Even after we have re read this passage, the Magi of Matthew’s Gospel still remain mysterious people. It seems they are far more unsettling characters than those regal figures riding their camels across our Christmas cards. There are so many layers of meaning to this story, so many symbols, that it is impossible to do it justice in one short Fr. David sermon. But let me leave you with a few thoughts. One is related to something about staring into the night sky. The Magi we read about are those who, looking at the stars, wonder what it all means. It does not mean that they wrote horoscopes and worshipped the Goddess of Venus.As a lad on a farm at Sheep-hills I often found myself doing exactly what the Magi did… looking up at the star-studded black velvet sky.
It is such a pity that where most of the population live, the night skies are obscured by the light we humans create ourselves.
It’s not quite so bad here in Hamilton, but in Ballarat the light pollution was a real discernible problem. And you see where this is going right?
How often is it that the fall out from our modern day way of life obscures the dazzling mystery that is so obvious to us.
A mystery that is in fact all around us if we only took the time to look.
And for a bit of new years 2021 self examination, you might like to try and discern what is your own light pollution. What is it that subtly and surreptitiously hinders your clarity of vision and what steps might be needed to declutter so that you more easily see what it is that God wants to show you?
I believe that we are called to admire, to be enthralled and yes even to be puzzled. It’s Ok to gaze at something so gawpingly profound and realise that you don’t have all the answers. As an insatiable question asker myself, I can reassure you that it’s OK to ask. Ask early, ask often, ask again and again. Then you can say to yourself
“Good golly gosh I am going to go on looking and enjoying because this vision before me points to the divine and engages me with a God who is both exhilarating and exciting. When I look at the night sky I see a God who is Knowable and yet unknowable. A God who Shows himself and yet hides himself. This is the wonder and the alluring beauty of the God that we worship.
As a Lad gazing up into the spangled black night I used to ask myself
“What is being said from the vast universe to me?”
The magi were right to be enthralled and to ask lots of troubling questions. And so the next time you find yourself perplexed and troubled and not having the easy glib answer you might like to take a metaphorical step and back and think.
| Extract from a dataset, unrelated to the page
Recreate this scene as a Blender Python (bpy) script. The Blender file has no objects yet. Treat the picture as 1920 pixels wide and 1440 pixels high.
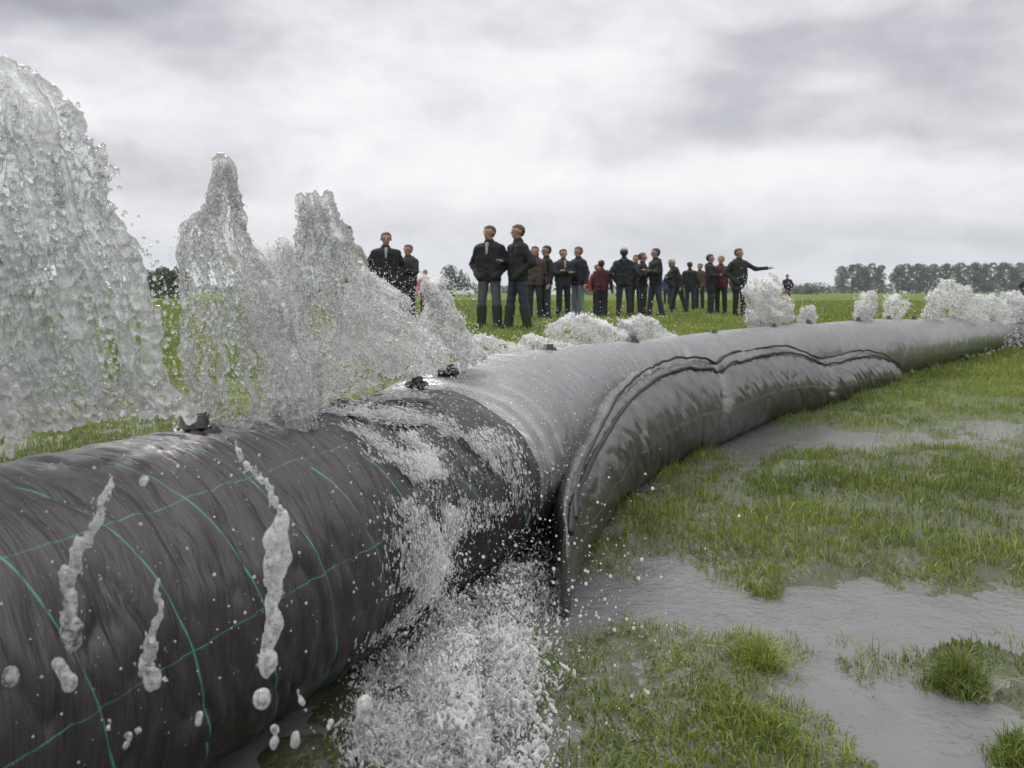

What is really being asked here… and what is being asked of me? Am I perhaps, like the Magi, being asked to move along and go into a territory unknown where there are traps and heroes and long nights and dragons and joys and Jesus and Mother Mary.
There is also a message in here about those who come to us from different parts of the planet who think differently and ask questions and directions. Sometimes their questions will be puzzling and we will have to think again and in the long run our faith will be strengthened and we will be better informed. Even if we don’t come up with an answer we will at least know why we have no answer. We will have explored all the burrows and turns of the argument and be the better travelled and hopefully wiser.
Most of us don’t spend much of our time looking up into the sky: perhaps foolishly, we suppose there are better things to do. Another thought about this story is about Jesus’s significance for the Gospel writer and the community he wrote for. The three gifts symbolise some central things about Jesus: gold for a king; incense for a god; myrrh to foreshadow the anointing of a body for burial, which will, of course, take on such great significance in the Easter Scriptures we will hear again in a few months time.
The Magi bring their questions, as well as their gifts, to the crib and I would encourage you to bring yours too. One of the magi’s questions is answered; they find the child they were looking for. But in his poem, ‘The Journey of the Magi’ T.S. Eliot suggests they return home with as many questions as they brought with them and perhaps that will be your experience here this morning too. Perhaps you might go home with more questions than what you came with. Above all, the Magi ask themselves, ‘Were we led all that way for birth or death?’ Their spiritual journey, it seems, is not over. Nor is ours.
To conclude… What we are told is that the Magi returned to their own lands by another route. Well, after the Christmas encounter with the Christ child, nothing – not even the way home – could ever be quite the same again. Going back to normal? There is no normal anymore: things are different now.